Friday night I attended a production of Tennessee Williams’ “A Streetcar Named Desire” at Theater Memphis. Jason Sullivan, one of my “churchkids” had a significant role in the production and I was there to support him in that. I had seen “Streetcar” before several years ago at the University of Memphis with Dixie Carter in the lead role of Blanche DuBois. I remember being particularly impressed with Dixie’s talent but otherwise I recalled very little about the play. I knew that in one scene Blanche was raped. In that respect I was “prepared” for what I was about to see.
What I was NOT prepared for was the pervasive domestic violence.
In one of the very early scenes of the play there is an argument between Stanley and Stella during a poker game. Stanley becomes enraged and slaps her. She flees the apartment and takes refuge upstairs with her neighbor and landlady Eunice. Stanley is left in the street below screaming her name. Soon she reappears from the apartment above and comes down to where Stanley kneels in the street. He wraps his arms around her and begins the dance of an abusive relationship. The “I’m so sorry baby, did I hurt you? I didn’t mean it,’’ routine.
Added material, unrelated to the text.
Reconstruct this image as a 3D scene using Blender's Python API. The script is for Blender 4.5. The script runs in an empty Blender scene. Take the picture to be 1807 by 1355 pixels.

She ends up returning with Stanley to their apartment and to their bed.
I’m seventeen years removed from the “Stanley” in my life. I’ve been happily married for 11 years to a wonderful man that treats me like gold. But I had a physical reaction to what was playing out there on the stage. Even though I knew it was theater, I reacted as if it were real. Every muscle in my body tensed. I’m certain I flinched. Something caused Harold to look my way and when he did he immediately asked “Sweetheart, are you ok?” I was in control. I wasn’t thrown into a flashback like I might have been in the early years of my recovery but I was FAR from Ok. I’m still not sure that I’m ok. Jason was at church today. He asked how I had liked the play. I responded that he was wonderful but that I had forgotten that the storyline involved so much domestic violence and that it had been very difficult. He gave me a hug and to my surprise, I found myself burying my head in his shoulder. On rare occasions I have drawn strength from one of the kids in this way, usually in times of extreme crisis. I am surprised that a play had the power to provoke that kind of reaction within me.
I will never attend a performance of “A Streetcar Named Desire” again.